Жук на каждую утреннюю тренировку приходил с таким запахом, что мухи дохли на лету. Один раз я не выдержала и явилась утром на каток с большим соленым огурцом. Он стал орать, что снимет с меня стипендию и выгонит из сборной. На что я, уже понимая свое место в фигурном катании, ему сказала: "С кем же вы поедете на Олимпийские игры?" Вопль и крик на льду стоял такой, что я пошла собирать вещи, чтобы уехать со сбора. Тогда вмешался Леня Перепелкин. Он впервые приехал в Запорожье начальником сбора. Перепелкин ходил за мной и уговаривал: "Ирочка, не делай этого". Мы жили в старой гостинице "Запорожье". В ней на первом этаже располагался ресторан. Каждый вечер мы с Леной Александровой смотрели, как наших тренеров оттуда выводят местные тетеньки, - а дамы в Запорожье дородные. Я тогда дружила и общалась в сборной только с Леной Александровой. Мы с ней вместе в шестьдесят седьмом году попали в сборную. Лена, чемпионка Советского Союза, была из Ленинграда, высокая блондинка, красивая, с полными губами, что не очень характерно для Питера.

Появилась тогда у Логинова, тренера Александровой, хореограф Лия Петровна Климова. Муж у нее был известный в Питере диссидент, артист Мариинки. Сама она - настоящая дама. И все наши тренеры-мужчины начали за ней ухаживать. Как пчелы на мед, они к ней слетались. Причем Кудрявцев никак не мог запомнить ее имя и все время говорил: "Лилия Петровна". Она не уставала повторять: "Я Лия Петровна". Климова поняла, что в сборной Советского Союза есть люди, с которыми можно иметь дело. Она быстро разобралась, что из всех наставников, конечно, Жук самый "богатый". У него в руках Четверухин, Роднина с Улановым и еще кто-то подкатывает. Она явно выбирала себе объект для дальнейшей работы. История получилась еще та. Она решила, что необходимо завоевать сердце мужчины, а там уже ему никуда не деться - придется вместе работать.

Сидим мы с Ленкой и слышим знакомое гаканье.
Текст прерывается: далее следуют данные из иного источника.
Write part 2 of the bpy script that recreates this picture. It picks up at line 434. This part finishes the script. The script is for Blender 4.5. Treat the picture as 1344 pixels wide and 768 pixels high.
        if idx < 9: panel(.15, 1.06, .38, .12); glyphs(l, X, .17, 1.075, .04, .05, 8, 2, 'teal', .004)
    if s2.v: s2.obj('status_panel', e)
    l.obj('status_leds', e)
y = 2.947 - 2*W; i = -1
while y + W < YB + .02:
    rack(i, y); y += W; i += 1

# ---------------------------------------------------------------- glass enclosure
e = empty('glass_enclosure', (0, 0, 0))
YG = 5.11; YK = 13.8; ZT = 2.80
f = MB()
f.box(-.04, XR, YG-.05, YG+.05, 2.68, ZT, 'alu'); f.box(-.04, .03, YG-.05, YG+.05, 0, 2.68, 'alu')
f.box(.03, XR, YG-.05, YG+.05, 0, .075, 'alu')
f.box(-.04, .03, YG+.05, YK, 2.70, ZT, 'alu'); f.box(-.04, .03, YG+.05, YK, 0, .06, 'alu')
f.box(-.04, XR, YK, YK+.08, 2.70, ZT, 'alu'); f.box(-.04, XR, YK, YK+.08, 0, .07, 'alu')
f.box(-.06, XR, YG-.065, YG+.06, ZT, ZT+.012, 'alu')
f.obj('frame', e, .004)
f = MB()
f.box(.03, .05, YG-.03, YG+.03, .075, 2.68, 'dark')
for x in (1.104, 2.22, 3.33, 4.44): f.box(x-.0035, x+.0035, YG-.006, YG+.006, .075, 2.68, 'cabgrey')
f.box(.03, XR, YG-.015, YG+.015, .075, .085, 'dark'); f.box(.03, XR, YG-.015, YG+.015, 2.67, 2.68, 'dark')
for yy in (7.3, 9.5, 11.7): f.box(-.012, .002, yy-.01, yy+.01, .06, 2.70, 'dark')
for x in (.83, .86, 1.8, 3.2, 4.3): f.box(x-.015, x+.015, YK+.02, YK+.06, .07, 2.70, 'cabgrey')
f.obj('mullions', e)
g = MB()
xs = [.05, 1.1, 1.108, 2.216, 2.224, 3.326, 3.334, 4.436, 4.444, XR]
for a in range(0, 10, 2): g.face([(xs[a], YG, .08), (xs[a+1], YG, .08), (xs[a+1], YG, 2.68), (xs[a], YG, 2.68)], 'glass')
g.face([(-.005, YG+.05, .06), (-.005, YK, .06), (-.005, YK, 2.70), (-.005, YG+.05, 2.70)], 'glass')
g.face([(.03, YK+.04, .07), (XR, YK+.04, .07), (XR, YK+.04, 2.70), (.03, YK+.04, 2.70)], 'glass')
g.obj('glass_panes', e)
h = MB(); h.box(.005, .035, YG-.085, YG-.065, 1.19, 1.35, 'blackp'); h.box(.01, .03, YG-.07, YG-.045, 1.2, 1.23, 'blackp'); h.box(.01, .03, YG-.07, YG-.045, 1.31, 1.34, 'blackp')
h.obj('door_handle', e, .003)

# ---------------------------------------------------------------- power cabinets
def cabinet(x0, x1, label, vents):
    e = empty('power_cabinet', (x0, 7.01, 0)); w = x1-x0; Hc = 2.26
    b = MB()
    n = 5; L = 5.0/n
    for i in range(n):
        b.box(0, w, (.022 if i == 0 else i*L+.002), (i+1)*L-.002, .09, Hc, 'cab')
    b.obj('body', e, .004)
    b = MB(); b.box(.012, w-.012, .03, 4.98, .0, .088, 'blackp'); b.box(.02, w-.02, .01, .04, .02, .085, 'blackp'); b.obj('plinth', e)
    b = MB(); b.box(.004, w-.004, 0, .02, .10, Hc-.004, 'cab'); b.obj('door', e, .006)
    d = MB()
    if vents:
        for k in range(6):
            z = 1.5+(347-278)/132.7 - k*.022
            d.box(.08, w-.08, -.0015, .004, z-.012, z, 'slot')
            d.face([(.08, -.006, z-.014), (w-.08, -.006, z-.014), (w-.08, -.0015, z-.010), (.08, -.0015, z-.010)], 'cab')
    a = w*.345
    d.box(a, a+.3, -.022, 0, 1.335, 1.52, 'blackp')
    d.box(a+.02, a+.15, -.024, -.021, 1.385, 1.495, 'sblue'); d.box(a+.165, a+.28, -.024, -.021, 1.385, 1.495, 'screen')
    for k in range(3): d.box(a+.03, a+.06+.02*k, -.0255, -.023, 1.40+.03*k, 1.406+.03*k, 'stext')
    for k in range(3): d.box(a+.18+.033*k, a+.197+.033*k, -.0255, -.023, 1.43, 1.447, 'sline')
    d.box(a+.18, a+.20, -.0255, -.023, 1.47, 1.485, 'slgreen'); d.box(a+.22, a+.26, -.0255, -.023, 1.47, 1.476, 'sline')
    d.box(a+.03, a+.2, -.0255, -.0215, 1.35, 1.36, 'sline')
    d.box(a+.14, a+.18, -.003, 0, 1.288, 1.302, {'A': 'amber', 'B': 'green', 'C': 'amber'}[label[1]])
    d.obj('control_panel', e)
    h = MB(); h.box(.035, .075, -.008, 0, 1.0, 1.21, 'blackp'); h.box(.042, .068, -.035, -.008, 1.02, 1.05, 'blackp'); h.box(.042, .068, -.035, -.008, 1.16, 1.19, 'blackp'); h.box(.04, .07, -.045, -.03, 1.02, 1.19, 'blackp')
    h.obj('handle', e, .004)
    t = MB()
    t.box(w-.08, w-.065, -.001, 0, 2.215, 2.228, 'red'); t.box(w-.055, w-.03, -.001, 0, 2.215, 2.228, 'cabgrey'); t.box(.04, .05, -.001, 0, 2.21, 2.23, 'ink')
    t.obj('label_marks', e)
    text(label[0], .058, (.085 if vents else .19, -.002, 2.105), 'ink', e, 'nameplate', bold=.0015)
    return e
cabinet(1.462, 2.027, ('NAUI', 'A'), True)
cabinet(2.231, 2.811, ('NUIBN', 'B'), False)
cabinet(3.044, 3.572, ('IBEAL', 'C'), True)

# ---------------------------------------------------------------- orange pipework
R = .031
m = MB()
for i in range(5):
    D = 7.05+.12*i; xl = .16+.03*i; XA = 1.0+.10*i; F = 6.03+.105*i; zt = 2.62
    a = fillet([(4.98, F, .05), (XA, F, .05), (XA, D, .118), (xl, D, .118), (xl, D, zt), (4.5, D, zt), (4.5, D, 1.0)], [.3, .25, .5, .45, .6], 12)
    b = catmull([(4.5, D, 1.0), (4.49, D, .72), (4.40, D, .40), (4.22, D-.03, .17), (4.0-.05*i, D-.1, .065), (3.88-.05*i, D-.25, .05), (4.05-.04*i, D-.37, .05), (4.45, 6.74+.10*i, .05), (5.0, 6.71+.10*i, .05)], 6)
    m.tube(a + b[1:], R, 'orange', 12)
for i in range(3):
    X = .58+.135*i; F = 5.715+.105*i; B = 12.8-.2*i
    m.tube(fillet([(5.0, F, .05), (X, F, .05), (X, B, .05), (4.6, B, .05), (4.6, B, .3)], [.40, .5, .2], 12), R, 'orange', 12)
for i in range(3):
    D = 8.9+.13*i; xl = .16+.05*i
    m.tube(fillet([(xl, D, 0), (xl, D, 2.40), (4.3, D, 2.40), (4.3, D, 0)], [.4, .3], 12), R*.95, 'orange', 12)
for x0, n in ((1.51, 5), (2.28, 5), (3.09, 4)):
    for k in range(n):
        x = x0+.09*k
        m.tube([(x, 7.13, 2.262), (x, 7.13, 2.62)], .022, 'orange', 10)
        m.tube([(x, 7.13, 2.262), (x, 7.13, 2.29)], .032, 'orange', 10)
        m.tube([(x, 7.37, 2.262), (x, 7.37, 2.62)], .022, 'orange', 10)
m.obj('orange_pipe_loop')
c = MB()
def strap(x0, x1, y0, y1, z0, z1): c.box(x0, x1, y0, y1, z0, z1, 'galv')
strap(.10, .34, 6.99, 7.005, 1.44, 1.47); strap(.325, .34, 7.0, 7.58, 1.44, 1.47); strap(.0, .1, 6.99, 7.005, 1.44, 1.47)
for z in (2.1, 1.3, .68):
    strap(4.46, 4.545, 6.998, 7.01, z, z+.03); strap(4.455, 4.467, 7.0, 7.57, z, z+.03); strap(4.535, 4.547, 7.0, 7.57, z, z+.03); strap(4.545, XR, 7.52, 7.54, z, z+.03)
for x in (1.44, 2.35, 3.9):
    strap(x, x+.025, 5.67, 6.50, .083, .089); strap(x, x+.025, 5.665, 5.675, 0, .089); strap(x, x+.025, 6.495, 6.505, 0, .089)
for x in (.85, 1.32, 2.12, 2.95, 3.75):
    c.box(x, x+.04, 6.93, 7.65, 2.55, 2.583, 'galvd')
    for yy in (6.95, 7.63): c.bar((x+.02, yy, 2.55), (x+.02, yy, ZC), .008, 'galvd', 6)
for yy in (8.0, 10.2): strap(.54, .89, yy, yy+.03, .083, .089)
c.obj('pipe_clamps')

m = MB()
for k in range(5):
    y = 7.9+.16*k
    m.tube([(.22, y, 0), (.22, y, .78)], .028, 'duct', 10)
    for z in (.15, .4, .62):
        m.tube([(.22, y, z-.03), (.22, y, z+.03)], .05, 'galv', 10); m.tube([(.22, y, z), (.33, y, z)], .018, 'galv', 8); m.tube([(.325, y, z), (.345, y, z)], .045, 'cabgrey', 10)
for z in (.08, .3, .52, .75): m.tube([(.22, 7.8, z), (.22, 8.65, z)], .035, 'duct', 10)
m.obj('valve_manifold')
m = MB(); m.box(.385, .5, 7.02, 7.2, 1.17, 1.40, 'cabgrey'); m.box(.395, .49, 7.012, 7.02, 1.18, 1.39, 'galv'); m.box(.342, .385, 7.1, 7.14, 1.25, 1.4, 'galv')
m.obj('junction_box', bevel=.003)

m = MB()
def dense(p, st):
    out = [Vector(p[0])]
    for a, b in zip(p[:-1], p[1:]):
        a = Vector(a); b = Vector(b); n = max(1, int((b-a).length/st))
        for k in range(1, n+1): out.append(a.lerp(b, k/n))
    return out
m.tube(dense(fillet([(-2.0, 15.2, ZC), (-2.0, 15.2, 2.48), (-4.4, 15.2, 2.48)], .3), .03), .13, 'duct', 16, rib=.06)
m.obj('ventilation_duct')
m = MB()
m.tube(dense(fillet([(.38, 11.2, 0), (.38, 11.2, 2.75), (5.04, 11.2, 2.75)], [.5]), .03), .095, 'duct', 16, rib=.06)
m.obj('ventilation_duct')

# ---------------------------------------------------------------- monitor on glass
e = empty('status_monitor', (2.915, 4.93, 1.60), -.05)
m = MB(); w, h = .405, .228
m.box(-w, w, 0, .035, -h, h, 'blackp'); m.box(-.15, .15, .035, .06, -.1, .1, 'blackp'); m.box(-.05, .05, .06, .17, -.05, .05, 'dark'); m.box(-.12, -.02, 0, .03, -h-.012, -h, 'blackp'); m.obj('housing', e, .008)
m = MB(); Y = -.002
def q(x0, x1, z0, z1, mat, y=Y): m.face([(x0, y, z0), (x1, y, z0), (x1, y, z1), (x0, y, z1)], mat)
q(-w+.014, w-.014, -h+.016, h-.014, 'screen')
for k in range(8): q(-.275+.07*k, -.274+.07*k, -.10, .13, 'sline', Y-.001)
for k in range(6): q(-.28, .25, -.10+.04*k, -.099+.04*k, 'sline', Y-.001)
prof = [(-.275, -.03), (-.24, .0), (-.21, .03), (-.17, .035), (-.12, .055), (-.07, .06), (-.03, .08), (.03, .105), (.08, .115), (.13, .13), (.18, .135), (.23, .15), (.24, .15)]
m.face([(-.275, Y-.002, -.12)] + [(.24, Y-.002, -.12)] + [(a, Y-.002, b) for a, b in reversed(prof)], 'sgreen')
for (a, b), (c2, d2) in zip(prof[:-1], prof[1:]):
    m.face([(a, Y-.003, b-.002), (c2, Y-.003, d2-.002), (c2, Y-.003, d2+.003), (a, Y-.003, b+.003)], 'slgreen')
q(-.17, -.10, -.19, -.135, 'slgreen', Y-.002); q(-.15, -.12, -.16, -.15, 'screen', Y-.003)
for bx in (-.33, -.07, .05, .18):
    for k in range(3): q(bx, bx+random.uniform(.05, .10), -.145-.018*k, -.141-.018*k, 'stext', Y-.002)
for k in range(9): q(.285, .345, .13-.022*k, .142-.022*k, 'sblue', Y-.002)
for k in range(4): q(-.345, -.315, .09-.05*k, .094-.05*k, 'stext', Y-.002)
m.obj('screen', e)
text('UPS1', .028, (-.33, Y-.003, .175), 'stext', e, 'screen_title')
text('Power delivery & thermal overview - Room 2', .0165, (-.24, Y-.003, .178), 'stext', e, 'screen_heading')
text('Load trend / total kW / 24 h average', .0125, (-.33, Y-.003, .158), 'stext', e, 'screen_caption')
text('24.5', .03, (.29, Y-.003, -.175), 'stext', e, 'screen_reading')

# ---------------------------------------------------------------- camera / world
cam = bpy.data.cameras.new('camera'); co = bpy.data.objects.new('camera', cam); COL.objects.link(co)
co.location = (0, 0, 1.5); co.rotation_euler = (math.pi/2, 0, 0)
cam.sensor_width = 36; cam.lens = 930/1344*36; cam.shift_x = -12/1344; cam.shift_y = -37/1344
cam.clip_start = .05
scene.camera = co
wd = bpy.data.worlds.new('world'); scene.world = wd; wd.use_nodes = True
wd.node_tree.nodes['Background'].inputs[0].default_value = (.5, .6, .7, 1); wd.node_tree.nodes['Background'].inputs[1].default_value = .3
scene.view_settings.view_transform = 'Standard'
Жили мы как раз над рестораном. Вдруг стук в дверь, входит Лия с початой бутылкой коньяка, садится прямо на кровать. Что есть в обычном советском номере? Две кровати и какой-то столик. Вот она и садится около этого столика. И у нас на глазах выпивает стакан, потом второй. Мы сидим, молчим. Мы уже привыкли, что пьют наши тренеры, но они мужчины, а тут женщина. Неожиданно она расплакалась. Мы к ней: "Лия Петровна, что случилось?" В общем, выяснилось, что она пришла к Станиславу Алексеевичу поговорить, наладить контакт, пришла с этой бутылкой коньяка. Стасик выпил и безо всяких разговоров сразу же полез на нее. И она под таким впечатлением и после такого "налаживания контактов" пришла к нам, девчонкам, и начала нам все это рассказывать.

Когда наши тренеры в сердцах спрашивали: "Почему вы к нам так относитесь?", что мы могли им ответить? Мы столько всего про них знали, как после этого их любить?